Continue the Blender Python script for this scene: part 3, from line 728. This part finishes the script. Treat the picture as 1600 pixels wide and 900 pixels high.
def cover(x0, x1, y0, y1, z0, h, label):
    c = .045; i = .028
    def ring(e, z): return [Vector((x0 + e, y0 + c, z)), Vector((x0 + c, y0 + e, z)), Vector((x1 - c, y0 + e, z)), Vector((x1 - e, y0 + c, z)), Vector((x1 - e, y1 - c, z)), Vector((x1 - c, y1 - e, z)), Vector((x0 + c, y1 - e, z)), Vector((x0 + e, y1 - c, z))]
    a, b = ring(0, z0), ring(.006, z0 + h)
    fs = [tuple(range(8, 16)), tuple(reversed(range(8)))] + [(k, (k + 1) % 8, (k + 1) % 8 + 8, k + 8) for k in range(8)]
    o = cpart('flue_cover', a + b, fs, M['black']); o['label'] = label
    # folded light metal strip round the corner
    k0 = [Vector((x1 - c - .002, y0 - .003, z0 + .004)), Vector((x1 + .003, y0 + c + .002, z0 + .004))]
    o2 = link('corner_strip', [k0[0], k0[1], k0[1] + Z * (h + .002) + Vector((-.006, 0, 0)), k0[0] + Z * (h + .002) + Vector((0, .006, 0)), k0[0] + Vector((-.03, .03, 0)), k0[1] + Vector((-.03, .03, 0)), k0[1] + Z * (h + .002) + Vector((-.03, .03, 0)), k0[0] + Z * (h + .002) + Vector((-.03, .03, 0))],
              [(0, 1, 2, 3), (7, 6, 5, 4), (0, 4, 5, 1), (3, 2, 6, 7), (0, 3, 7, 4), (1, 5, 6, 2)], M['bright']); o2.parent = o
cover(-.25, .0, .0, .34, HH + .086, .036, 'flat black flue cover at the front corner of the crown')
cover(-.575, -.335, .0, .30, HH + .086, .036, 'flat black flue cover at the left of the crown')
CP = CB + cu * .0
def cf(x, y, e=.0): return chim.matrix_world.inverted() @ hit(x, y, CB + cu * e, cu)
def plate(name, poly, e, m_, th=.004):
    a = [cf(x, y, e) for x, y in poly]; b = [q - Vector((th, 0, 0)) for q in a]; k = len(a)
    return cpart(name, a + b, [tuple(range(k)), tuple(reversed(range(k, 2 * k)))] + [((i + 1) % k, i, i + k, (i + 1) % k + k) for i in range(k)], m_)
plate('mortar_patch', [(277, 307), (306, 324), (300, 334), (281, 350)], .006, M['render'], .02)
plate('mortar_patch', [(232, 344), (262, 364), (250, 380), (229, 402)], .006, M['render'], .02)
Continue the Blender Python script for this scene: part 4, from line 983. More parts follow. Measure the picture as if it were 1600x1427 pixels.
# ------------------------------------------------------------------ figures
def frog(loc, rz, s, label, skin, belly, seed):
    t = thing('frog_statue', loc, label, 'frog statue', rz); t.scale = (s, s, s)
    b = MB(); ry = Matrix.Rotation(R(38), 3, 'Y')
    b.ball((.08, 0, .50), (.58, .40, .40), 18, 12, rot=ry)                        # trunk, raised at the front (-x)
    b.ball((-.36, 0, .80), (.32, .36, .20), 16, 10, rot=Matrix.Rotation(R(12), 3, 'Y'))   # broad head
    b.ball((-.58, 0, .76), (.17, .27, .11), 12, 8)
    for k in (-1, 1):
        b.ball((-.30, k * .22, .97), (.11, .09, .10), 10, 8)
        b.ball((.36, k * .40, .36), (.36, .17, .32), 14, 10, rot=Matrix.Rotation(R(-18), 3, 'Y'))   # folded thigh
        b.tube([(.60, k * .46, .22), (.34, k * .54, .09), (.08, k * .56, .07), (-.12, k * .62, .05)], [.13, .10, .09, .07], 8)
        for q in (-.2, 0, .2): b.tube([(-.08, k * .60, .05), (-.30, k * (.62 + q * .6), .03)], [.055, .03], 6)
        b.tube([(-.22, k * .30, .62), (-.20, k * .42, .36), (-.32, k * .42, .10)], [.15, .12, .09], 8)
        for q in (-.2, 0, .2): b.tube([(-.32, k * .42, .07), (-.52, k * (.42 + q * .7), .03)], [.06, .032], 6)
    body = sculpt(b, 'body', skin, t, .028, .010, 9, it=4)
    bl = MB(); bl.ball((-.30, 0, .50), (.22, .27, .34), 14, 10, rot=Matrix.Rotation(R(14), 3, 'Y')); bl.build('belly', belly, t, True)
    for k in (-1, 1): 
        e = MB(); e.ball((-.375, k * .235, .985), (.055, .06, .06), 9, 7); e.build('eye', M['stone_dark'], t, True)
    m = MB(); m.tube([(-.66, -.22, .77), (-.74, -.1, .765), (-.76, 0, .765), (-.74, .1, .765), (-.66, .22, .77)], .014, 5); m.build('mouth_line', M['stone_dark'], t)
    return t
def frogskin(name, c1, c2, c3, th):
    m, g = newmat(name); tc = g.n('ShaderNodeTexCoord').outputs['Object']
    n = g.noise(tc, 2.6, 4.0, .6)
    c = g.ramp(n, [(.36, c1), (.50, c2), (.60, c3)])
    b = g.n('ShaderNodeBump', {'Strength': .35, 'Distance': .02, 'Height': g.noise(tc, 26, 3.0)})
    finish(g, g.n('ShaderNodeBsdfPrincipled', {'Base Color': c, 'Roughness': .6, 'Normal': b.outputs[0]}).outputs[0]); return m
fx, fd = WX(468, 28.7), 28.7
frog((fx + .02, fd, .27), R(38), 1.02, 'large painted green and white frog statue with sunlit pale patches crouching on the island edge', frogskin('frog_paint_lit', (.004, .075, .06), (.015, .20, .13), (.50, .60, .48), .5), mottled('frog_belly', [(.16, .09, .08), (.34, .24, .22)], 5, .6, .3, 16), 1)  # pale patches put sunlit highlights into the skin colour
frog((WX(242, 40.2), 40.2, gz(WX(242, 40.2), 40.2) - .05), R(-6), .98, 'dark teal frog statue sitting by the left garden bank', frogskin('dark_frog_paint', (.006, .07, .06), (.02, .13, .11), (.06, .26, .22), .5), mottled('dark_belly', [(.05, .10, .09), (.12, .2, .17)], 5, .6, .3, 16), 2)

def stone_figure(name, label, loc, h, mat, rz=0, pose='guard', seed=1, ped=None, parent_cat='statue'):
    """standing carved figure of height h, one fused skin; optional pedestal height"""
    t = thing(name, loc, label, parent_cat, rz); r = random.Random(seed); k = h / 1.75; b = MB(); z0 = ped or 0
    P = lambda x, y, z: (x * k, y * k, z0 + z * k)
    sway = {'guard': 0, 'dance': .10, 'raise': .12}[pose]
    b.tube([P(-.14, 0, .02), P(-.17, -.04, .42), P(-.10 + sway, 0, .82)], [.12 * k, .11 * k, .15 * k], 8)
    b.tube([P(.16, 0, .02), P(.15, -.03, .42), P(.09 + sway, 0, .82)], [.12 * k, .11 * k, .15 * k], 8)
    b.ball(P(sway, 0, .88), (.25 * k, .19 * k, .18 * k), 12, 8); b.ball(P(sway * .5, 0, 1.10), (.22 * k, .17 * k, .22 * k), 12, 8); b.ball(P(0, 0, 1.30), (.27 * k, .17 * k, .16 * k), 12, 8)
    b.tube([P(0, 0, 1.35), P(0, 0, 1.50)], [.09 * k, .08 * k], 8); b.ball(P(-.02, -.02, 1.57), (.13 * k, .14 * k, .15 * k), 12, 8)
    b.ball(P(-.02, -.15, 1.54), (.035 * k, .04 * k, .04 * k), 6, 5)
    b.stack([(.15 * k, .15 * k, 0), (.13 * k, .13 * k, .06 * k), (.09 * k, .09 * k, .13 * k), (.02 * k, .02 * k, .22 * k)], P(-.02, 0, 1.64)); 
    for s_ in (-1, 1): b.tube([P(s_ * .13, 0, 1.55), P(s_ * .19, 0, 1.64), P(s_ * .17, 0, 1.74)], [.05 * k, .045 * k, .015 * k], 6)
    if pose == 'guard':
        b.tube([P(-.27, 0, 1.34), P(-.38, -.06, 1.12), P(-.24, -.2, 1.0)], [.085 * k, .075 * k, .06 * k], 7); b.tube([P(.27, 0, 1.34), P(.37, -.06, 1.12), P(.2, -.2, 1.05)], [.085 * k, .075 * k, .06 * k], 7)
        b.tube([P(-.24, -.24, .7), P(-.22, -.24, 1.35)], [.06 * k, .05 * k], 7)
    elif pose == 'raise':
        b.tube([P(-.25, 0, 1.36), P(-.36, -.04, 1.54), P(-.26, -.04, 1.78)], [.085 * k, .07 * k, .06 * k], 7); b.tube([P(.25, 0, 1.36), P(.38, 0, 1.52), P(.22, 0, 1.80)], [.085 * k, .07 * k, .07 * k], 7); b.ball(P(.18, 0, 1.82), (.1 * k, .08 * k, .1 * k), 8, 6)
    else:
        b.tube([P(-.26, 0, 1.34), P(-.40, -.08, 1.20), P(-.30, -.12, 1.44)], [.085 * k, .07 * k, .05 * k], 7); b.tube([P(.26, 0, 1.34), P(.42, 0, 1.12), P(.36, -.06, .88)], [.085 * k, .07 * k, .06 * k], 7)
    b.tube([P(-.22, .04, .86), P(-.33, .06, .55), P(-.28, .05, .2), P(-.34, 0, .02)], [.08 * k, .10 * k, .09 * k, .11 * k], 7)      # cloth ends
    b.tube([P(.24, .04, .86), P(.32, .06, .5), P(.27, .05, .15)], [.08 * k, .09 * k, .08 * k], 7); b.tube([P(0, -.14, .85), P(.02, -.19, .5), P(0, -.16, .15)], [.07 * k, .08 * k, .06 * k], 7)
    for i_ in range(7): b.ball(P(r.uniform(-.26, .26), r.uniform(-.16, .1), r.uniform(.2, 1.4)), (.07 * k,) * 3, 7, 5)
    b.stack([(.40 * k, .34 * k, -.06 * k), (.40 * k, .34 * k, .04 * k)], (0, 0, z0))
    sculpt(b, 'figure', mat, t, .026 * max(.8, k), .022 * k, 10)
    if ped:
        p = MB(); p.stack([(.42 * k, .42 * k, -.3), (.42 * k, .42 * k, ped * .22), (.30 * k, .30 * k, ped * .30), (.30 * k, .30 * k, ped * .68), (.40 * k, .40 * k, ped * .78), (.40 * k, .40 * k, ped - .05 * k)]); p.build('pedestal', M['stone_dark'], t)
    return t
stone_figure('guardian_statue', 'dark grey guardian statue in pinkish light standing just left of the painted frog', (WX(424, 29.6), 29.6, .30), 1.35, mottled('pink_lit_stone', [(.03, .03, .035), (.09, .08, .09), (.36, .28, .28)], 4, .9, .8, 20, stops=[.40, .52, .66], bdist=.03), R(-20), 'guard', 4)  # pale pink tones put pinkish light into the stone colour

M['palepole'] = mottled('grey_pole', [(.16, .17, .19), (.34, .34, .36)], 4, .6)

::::

* [Given request] Copy out all lines that carry the word "script".

* [Output of the exercise]
Continue the Blender Python script for this scene: part 3, from line 728. This part finishes the script. Treat the picture as 1600 pixels wide and 900 pixels high.
Continue the Blender Python script for this scene: part 4, from line 983. More parts follow. Measure the picture as if it were 1600x1427 pixels.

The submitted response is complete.